• **WORK REQUIRED**: Output the lines below exactly, please, from the first line until the line with "S = bpy.context.scene; COL = S.collection", counting both.

• **SUPPLIED INFORMATION**:
·····

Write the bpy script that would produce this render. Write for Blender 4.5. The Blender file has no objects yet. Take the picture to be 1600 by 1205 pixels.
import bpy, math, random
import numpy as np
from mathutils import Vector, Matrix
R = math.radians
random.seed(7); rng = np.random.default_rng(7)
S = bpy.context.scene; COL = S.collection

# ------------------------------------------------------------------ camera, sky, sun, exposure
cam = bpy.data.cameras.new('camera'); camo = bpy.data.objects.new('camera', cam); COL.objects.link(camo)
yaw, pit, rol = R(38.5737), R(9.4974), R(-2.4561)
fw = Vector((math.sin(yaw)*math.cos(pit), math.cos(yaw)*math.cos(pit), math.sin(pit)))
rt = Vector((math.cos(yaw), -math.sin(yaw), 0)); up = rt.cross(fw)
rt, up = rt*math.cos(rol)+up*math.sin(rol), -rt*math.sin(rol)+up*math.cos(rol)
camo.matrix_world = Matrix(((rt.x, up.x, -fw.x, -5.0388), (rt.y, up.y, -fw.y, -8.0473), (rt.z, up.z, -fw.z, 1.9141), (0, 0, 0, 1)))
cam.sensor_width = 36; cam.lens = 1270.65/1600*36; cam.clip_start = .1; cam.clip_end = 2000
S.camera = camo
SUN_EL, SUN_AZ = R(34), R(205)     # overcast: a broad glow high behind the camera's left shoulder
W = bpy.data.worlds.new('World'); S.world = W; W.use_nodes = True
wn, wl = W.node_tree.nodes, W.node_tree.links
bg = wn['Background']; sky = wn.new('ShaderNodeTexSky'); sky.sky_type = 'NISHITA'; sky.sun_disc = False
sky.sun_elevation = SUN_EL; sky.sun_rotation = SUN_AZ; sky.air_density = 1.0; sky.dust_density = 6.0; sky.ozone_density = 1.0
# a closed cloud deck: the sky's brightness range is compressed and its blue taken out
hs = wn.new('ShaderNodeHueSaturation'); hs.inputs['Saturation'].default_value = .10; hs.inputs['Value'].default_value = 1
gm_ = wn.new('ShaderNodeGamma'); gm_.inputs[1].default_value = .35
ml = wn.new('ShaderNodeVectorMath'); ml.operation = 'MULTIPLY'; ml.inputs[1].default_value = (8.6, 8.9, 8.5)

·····

• **REPLY TO THE TASK**:
Write the bpy script that would produce this render. Write for Blender 4.5. The Blender file has no objects yet. Take the picture to be 1600 by 1205 pixels.
import bpy, math, random
import numpy as np
from mathutils import Vector, Matrix
R = math.radians
random.seed(7); rng = np.random.default_rng(7)
S = bpy.context.scene; COL = S.collection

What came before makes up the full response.